Di tempat lain, RU III Plaju adalah RU pertama, usia salah satu sumurnya telah mencapai 100 tahun lebih. Selama puluhan tahun juga mengalami hujan disertai petir dan badai. Nyaris tidak terdengar insiden berbahaya dan membahayakan di sana, padahal berada di tengah mafia-mafia "cap kampak" pencuri minyak dan pembuat sumur-sumur minyak tradisional.
Dengan Visi "Menjadi Kilang Minyak dan Petrokimia Nasional yang Kompetitif di Asia Pasifik pada 2025" RU III Plaju masih anak bawang dalam hal kapasita yang hanya 118 juta barel per hari atau "million barrel steam per day (MBSD), jauh di bawah RU IV Cilacap 348 MBSD per hari.

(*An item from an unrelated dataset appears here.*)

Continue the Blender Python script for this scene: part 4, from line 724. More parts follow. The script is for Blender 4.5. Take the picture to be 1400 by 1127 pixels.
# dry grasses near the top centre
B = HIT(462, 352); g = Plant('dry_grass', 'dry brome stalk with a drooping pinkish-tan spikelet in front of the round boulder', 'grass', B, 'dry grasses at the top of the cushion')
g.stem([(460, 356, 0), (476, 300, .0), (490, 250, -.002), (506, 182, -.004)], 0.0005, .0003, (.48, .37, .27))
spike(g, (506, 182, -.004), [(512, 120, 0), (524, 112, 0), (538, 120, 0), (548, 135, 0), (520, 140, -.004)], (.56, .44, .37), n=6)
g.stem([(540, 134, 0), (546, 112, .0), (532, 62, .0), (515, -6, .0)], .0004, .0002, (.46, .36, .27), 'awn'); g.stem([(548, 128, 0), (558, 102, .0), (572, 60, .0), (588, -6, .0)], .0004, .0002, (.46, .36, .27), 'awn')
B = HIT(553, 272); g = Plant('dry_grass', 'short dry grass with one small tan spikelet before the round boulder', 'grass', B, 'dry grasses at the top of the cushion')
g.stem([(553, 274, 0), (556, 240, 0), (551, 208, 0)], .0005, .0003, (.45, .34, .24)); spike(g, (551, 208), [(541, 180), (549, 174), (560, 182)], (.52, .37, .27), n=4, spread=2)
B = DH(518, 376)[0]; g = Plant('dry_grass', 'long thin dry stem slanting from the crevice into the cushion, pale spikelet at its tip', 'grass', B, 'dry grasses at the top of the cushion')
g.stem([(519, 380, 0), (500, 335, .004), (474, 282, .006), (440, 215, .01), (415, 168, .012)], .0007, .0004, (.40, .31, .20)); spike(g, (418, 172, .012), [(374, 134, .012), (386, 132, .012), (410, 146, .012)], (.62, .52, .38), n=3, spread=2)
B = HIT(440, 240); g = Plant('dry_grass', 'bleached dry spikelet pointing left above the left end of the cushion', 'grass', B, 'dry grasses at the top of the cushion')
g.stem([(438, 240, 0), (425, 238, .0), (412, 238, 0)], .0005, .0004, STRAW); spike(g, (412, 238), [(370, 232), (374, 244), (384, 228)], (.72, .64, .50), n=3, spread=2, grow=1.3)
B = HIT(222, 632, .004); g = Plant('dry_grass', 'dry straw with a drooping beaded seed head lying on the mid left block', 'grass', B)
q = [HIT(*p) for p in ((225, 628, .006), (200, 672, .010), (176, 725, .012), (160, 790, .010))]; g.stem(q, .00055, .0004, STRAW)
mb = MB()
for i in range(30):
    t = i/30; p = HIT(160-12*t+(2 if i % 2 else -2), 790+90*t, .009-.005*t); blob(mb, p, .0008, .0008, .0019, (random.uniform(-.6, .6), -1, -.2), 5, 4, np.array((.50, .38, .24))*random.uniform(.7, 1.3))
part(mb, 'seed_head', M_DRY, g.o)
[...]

Meski kalah dalam kelas dan kapasitas tapi RU III Plaju berhasil memberi contoh apa dan bagaimana mereka mengelola produksi kecil dengan cara yang cerdas. Salah satu sumurnya telah berusia 100 tahun dan masih berproduksi.

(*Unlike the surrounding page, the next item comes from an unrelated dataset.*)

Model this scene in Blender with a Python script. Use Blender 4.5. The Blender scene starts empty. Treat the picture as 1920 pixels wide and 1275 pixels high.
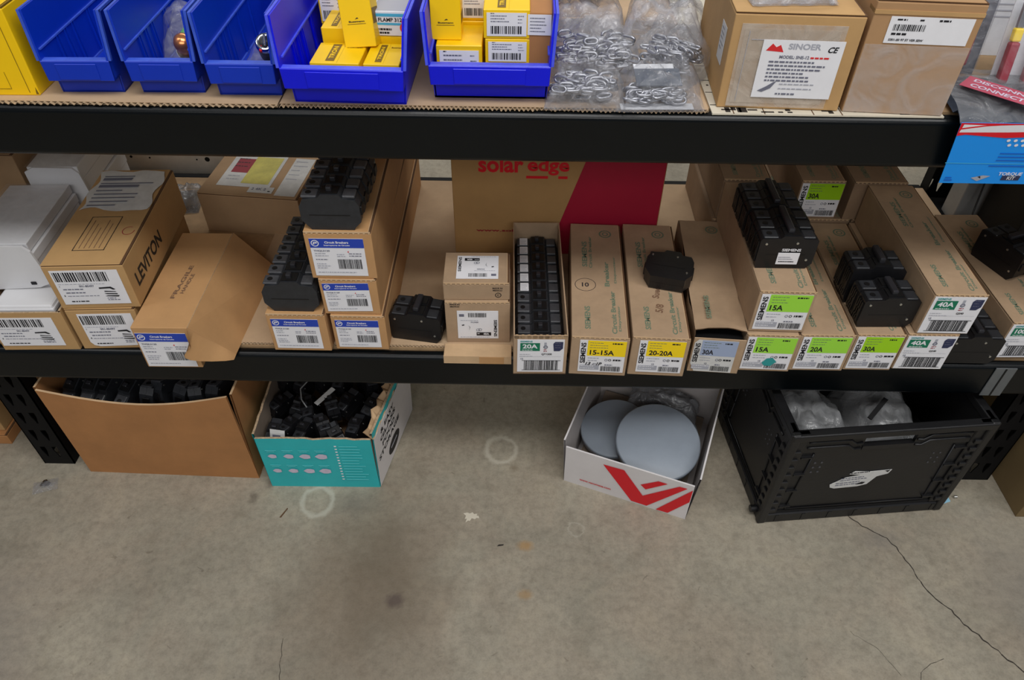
import bpy, bmesh, math, random
from mathutils import Matrix, Vector, noise
R_ = math.radians
scene = bpy.context.scene
COL = scene.collection

# ------------------------------------------------------------------ camera
HC = 1.194
cam_data = bpy.data.cameras.new('camera')
cam_data.sensor_fit = 'HORIZONTAL'; cam_data.sensor_width = 36.0
cam_data.lens = 36.0 * 1387.42 / 1920.0
cam_data.clip_start = 0.05
cam = bpy.data.objects.new('camera', cam_data); COL.objects.link(cam)
pitch, roll, yaw = 0.76410833, 0.01074613, -0.00852847
Fv = Vector((math.sin(yaw)*math.cos(pitch), math.cos(yaw)*math.cos(pitch), -math.sin(pitch)))
Rv = Vector((math.cos(yaw), -math.sin(yaw), 0)); Uv = Rv.cross(Fv)
c_, s_ = math.cos(roll), math.sin(roll)
Rr = c_*Rv + s_*Uv; Ur = c_*Uv - s_*Rv
m = Matrix((Rr, Ur, -Fv)).transposed().to_4x4(); m.translation = Vector((0, 0, HC))
cam.matrix_world = m
scene.camera = cam

# ------------------------------------------------------------------ light
scene.view_settings.view_transform = 'Standard'; scene.view_settings.look = 'None'
scene.view_settings.gamma = 1.0; scene.view_settings.use_curve_mapping = False
scene.view_settings.exposure = 0.33
world = bpy.data.worlds.new('world'); scene.world = world; world.use_nodes = True
world.node_tree.nodes['Background'].inputs[0].default_value = (0.80, 0.86, 1.0, 1)
world.node_tree.nodes['Background'].inputs[1].default_value = 0.10
def area(name, loc, rot, sx, sy, power, col=(1, 0.985, 0.965)):
    l = bpy.data.lights.new(name, 'AREA'); l.shape = 'RECTANGLE'; l.size = sx; l.size_y = sy
    l.energy = power; l.color = col
    o = bpy.data.objects.new(name, l); COL.objects.link(o); o.location = loc; o.rotation_euler = rot
    return o
area('ceiling_panel_light', (0.25, -0.2, 3.0), (R_(10), 0, 0), 1.8, 0.7, 29)
area('ceiling_panel_light', (0.1, -2.3, 2.6), (R_(50), 0, 0), 3.4, 0.8, 30)
area('ceiling_panel_light', (-1.9, 0.3, 3.0), (R_(5), R_(-18), 0), 1.2, 0.6, 9)
area('ceiling_panel_light', (2.1, -0.3, 3.0), (R_(5), R_(18), 0), 1.2, 0.6, 17)
area('ceiling_panel_light', (0.0, 2.9, 3.0), (0, 0, 0), 3.0, 0.6, 34)

# ------------------------------------------------------------------ materials
def S(r, g, b):
    f = lambda c: (c/255/12.92) if c/255 <= 0.04045 else ((c/255+0.055)/1.055)**2.4
    return (f(r), f(g), f(b), 1)
MATS = {}
def mat(name, rgb, rough=0.6, metal=0.0, var=0.0, vscale=30, bump=0.0, bscale=200, stretch=(1, 1, 1), spec=0.5, coat=0):
    m = bpy.data.materials.new(name); m.use_nodes = True; nt = m.node_tree
    b = nt.nodes['Principled BSDF']; col = S(*rgb)
    b.inputs['Base Color'].default_value = col; b.inputs['Roughness'].default_value = rough
    b.inputs['Metallic'].default_value = metal; b.inputs['Specular IOR Level'].default_value = spec
    b.inputs['Coat Weight'].default_value = coat
    if var or bump:
        tc = nt.nodes.new('ShaderNodeTexCoord'); mp = nt.nodes.new('ShaderNodeMapping')
        mp.inputs['Scale'].default_value = stretch
        nt.links.new(tc.outputs['Object'], mp.inputs['Vector'])
    if var:
        n = nt.nodes.new('ShaderNodeTexNoise'); n.inputs['Scale'].default_value = vscale
        n.inputs['Detail'].default_value = 6; n.inputs['Roughness'].default_value = 0.65
        nt.links.new(mp.outputs[0], n.inputs['Vector'])
        r = nt.nodes.new('ShaderNodeValToRGB')
        r.color_ramp.elements[0].position = 0.3; r.color_ramp.elements[1].position = 0.7
        r.color_ramp.elements[0].color = tuple(max(0, c*(1-var)) for c in col[:3])+(1,)
        r.color_ramp.elements[1].color = tuple(min(1, c*(1+var)) for c in col[:3])+(1,)
        nt.links.new(n.outputs['Fac'], r.inputs[0]); nt.links.new(r.outputs[0], b.inputs['Base Color'])
    if bump:
        n2 = nt.nodes.new('ShaderNodeTexNoise'); n2.inputs['Scale'].default_value = bscale; n2.inputs['Detail'].default_value = 4
        nt.links.new(mp.outputs[0], n2.inputs['Vector'])
        bp = nt.nodes.new('ShaderNodeBump'); bp.inputs['Strength'].default_value = bump; bp.inputs['Distance'].default_value = 0.002
        nt.links.new(n2.outputs['Fac'], bp.inputs['Height']); nt.links.new(bp.outputs[0], b.inputs['Normal'])
    MATS[name] = m; return m
M = MATS
mat('card_tan', (172, 145, 116), 0.8, var=0.14, vscale=14, bump=0.15, bscale=90, stretch=(1, 1, 1))
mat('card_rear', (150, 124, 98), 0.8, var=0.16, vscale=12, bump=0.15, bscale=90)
mat('card_gold', (186, 148, 98), 0.8, var=0.10, vscale=10, bump=0.12, bscale=80)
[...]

Ke sanalah para petinggi Pertamina berguru. Apa sebab "sang senior" Plaju kilang RU pertama milik Pertamina lebih aman padahal dia berlokasi di tengah-tengah para mafioso cap lokal bergelimang lumpur dan keringat dari sumur-sumur ilegal setiap hari.

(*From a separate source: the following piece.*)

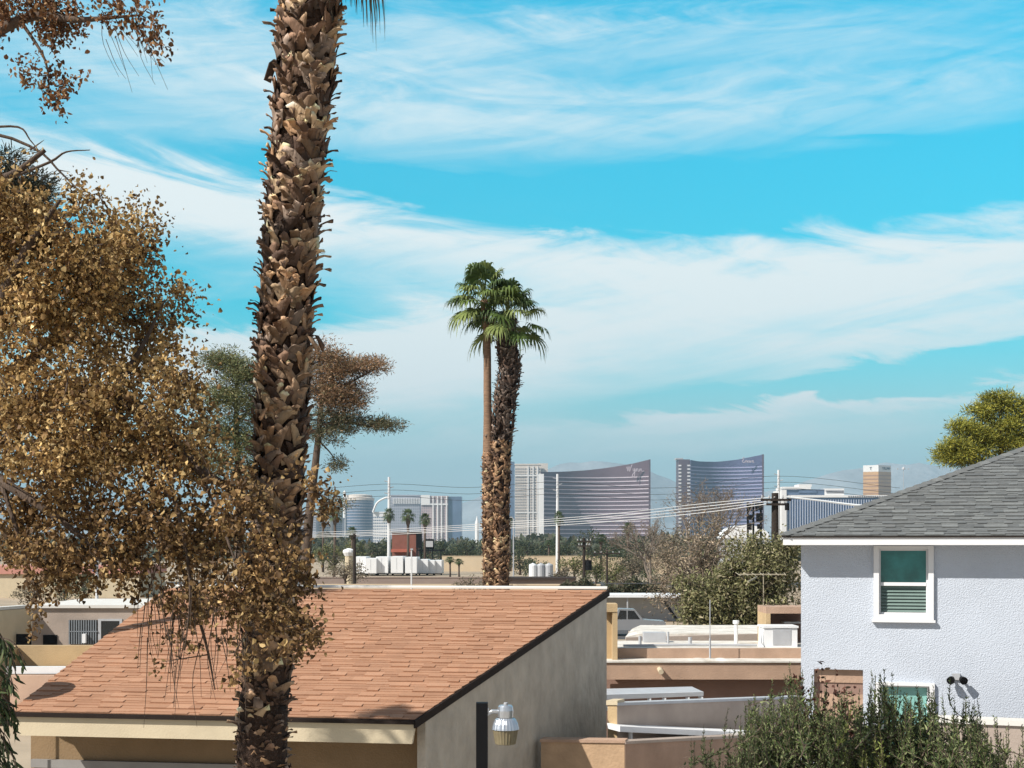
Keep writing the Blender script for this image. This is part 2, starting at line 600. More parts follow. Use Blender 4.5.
# keep the ridge level with the eave direction
e1 = (A - Cc).normalized()
e2 = n_or.cross(e1).normalized()
uA, vB, uB = (A - Cc).dot(e1), (B - Cc).dot(e2), (B - Cc).dot(e1)
uD, vD = (D - Cc).dot(e1), (D - Cc).dot(e2)
uD = uD * vB / vD
D = Cc + e1 * uD + e2 * vB
house = thing('orange_roof_house', 'single storey house with sloping orange shingle roof and cream fascia, in the foreground', 'house', (A.x - 3, A.y + 3, 0))
mb = MB(); mb.prism([Cc, A, B, D], -n_or * 0.12)
roof = mb.build('roof', M['felt'], house)
OR_PAL = [(0.43, 0.233, 0.142), (0.445, 0.244, 0.15), (0.415, 0.222, 0.134), (0.46, 0.254, 0.157), (0.425, 0.228, 0.137), (0.385, 0.203, 0.122)]
shingles('shingles', roof, Cc, e1, e2, n_or, vB, lambda v: uD * v / vB, lambda v: uA + (uB - uA) * v / vB, vB / 30.0, 0.034, OR_PAL, M['orange_shingle'], 4, (0.22, 0.5))
# white flashing along the high edge
mb = MB()
up = Vector((0, 0, 1))
mb.obox(D + n_or * 0.03 - e1 * 0.05, (B - D) + e1 * 0.05, e2 * 0.12, up * 0.035)
mb.build('ridge_flashing', M['white_coping'], house)
# dark rake trim and eave drip edge
rk = (B - A).normalized()
outw = Vector((rk.y, -rk.x, 0)).normalized()
mb = MB()
mb.obox(A - rk * 0.06 - n_or * 0.14, rk * ((B - A).length + 0.1), outw * 0.05, n_or * 0.15)
lk = (D - Cc).normalized(); outl = Vector((-lk.y, lk.x, 0)).normalized()
mb.build('rake_trim', M['brown_metal'], house)
fwd = Vector((e1.y, -e1.x, 0)).normalized()        # outward from the front wall
if fwd.y > 0:
    fwd = -fwd
mb = MB(); mb.obox(Cc + fwd * 0.005 - up * 0.075 - e1 * 0.03, (A - Cc) + e1 * 0.03, fwd * 0.075, up * 0.065)
mb.build('drip_edge', M['brown_metal'], house)
mb = MB()
c0 = Cc - up * 0.44 + e1 * 0.05
mb.prism([Cc - up * 0.08 + e1 * 0.0, Cc - up * 0.44 + e1 * 0.22, A - up * 0.44 - e1 * 0.06, A - up * 0.08], -fwd * 0.11)
mb.build('fascia', M['cream'], house)
rkh = Vector((rk.x, rk.y, 0)).normalized(); lkh = Vector((lk.x, lk.y, 0)).normalized()
slope_r = (B.z - A.z) / math.hypot(B.x - A.x, B.y - A.y)
LR = math.hypot(B.x - A.x, B.y - A.y)
slope_l = (D.z - Cc.z) / math.hypot(D.x - Cc.x, D.y - Cc.y)
LL = math.hypot(D.x - Cc.x, D.y - Cc.y)
def on_r(s, z=None, inset=0.0):
    p = A + rkh * s - outw * inset
    return Vector((p.x, p.y, (A.z + slope_r * s - 0.135) if z is None else z))
def on_l(s, z=None, inset=0.0):
    p = Cc + lkh * s - outl * inset
    return Vector((p.x, p.y, (Cc.z + slope_l * s - 0.135) if z is None else z))
S0 = 0.36
mb = MB()
mb.prism([on_r(S0, 0), on_r(LR - 0.02, 0), on_r(LR - 0.02), on_r(S0)], -outw * 0.18)
mb.build('gable_wall', M['grey_stucco'], house)
mb = MB()
S1 = 1.25
a1 = on_r(S1, 0, 0.18)
a0 = Vector((a1.x, a1.y, 0)) + (Cc - A) * 1.06; a0.z = 0
mb.wallseg(a0, a1, 0, on_r(S1).z, 0.18)
d0_ = on_l(LL - .02, 0, .2)
mb.wallseg(a0 + (d0_ - a0).normalized() * .25, d0_, 0, (on_r(S1).z - .05, on_l(LL - .02).z), -0.18)
b0, b1 = on_r(LR - 0.2, 0, 0.18), on_l(LL - 0.2, 0, 0.2)
mb.wallseg(b0, b1, 0, on_r(LR - 0.2).z - 0.02, 0.18)
mb.build('wall', mat('ochre_stucco', (0.25, 0.17, 0.095), 0.9, 0.12, 1.3, 0.5, 26), house)
mb = MB()
fdir = (a1 - a0).normalized(); fn = Vector((fdir.y, -fdir.x, 0))
mb.obox(a0 + fdir * 0.05 + fn * 0.004 + up * 1.76, fdir * 5.0, fn * 0.10, up * 0.16)
mb.build('door_header', mat('header_paint', (.26, .25, .24), .6, .1, 2), house)

# the satellite dish at the left end of that roof (its shadow falls on the shingles)
def build_dish():
    S = cp + (P(42, 692, 1.0) - cp) * ((Cc - cp).dot(n_or) / (P(42, 692, 1.0) - cp).dot(n_or))
    c = S + sun_dir * 1.75
    t = thing('satellite_dish', 'grey satellite dish on a mast at the left end of the orange roof', 'satellite dish', (c.x, c.y, Cc.z + 0.02))
    axis = (sun_dir + Vector((0.15, 0.1, 0.1))).normalized()
    q = axis.to_track_quat('Z', 'Y').to_matrix()
    mb = MB()
    prof = [(0.0 + 0.50 * k / 8, 0.10 * (k / 8) ** 2) for k in range(9)]
    prof[0] = (0.01, 0)
    pr = prof + [(r, z - 0.012) for r, z in reversed(prof)]
    tmp = MB(); tmp.lathe((0, 0, 0), pr, 28)
    mb.add([c + q @ Vector(v) for v in tmp.v], tmp.f)
    mb.build('reflector', M['grey_metal'], t, smooth=True)
    mb = MB(); mb.tube([(c.x, c.y, Cc.z - 0.4), (c.x, c.y, c.z - 0.25), c - axis * 0.03], 0.025, 8)
    mb.build('mast', M['grey_metal'], t)
    mb = MB(); mb.tube([c + q @ Vector((0, -0.4, 0.1)), c + q @ Vector((0, -0.12, 0.42))], 0.012, 6)
    mb.box(c + q @ Vector((0, -0.12, 0.42)) - Vector((.04, .04, .04)), c + q @ Vector((0, -0.12, 0.42)) + Vector((.04, .04, .04)))
    mb.build('receiver_arm', M['grey_metal'], t)
build_dish()

# ------------------------------------------------------------------ the pale two-storey house
TH = R(14)
ex, ey = Vector((math.cos(TH), -math.sin(TH), 0)), Vector((math.sin(TH), math.cos(TH), 0))
Q = Vector((X(801, 27), 27.0, 0))
def wall_s(px, off=0.0):
    """distance along the front wall at that bearing; off = metres in front of the wall"""
    q0 = Q - ey * off
    k = (px - 512) / F
    return (k * q0.y - q0.x) / (ex.x - k * ex.y)
def wall_z(px, py, off=0.0):
    q0 = Q - ey * off + ex * wall_s(px, off)
    return Z(py, q0.y)
def W3(s, off, z):
    p = Q + ex * s - ey * off
    return Vector((p.x, p.y, z))
ph = thing('two_storey_house', 'pale grey stucco two storey house with grey hip roof and white eaves', 'house', (Q.x + 5, Q.y + 4, 0))
WL = 13.4; DEPTH = 11.0
EZ = 6.2
win = []
def rect(pa, pb, ya, yb):
    sa, sb = wall_s(pa), wall_s(pb)
    return sa, sb, wall_z(pa, yb), wall_z(pa, ya)
w1 = rect(879, 928, 549, 614); w2 = rect(881, 929, 685, 760); al = rect(814, 863, 669, 768)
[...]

Ada asumsi "Semakin tinggi pohon semakin kuat angin meniupnya." Semakin besar kapasitas RU semakin besar pula risikonya. Namun asumsi itu kurang relevan untuk RU IV Cilacap. Yang lebih muncul malah asumsi keraguan, yakni sejumlah pertanyaan besar.
Tanda tanya itu bukan sekadar menyandang urutan nomor IV (katanya angka dinilai sial) tapi tentang keraguan mutu koordinasi di RU IV sehingga langganan bencana.
Beberapa media berita menyindir bencana tersebut sebagai "kado getir" HUT ke 4 Kilang Pertamina Internasional.
Ada juga yang mengaitkan dengan mengalihkan perhatian pada kepemimpinan Nicke Widyawati yang baru 3 tahun bercokol tak tergoyahkan, atau Ahok baru beberapa saat saja "bernafas" lega di sana.
Tapi siapapun yang berada di sana bencana seperti itu bisa terjadi jika orang-orang di bawahnya terutama unit pelaksana (RU) mutu koordinasinya rendah atau lebih parah lagi ternyata dikoordinasi oleh mafia yang mencoba mengambil keuntungan di balik bencana.
Senior pun mungkin bukan paling sakti, tapi setidaknya telah memperlihatkan hingga saat ini telah bekerja sangat efektif dan efisien menghadapi bencana.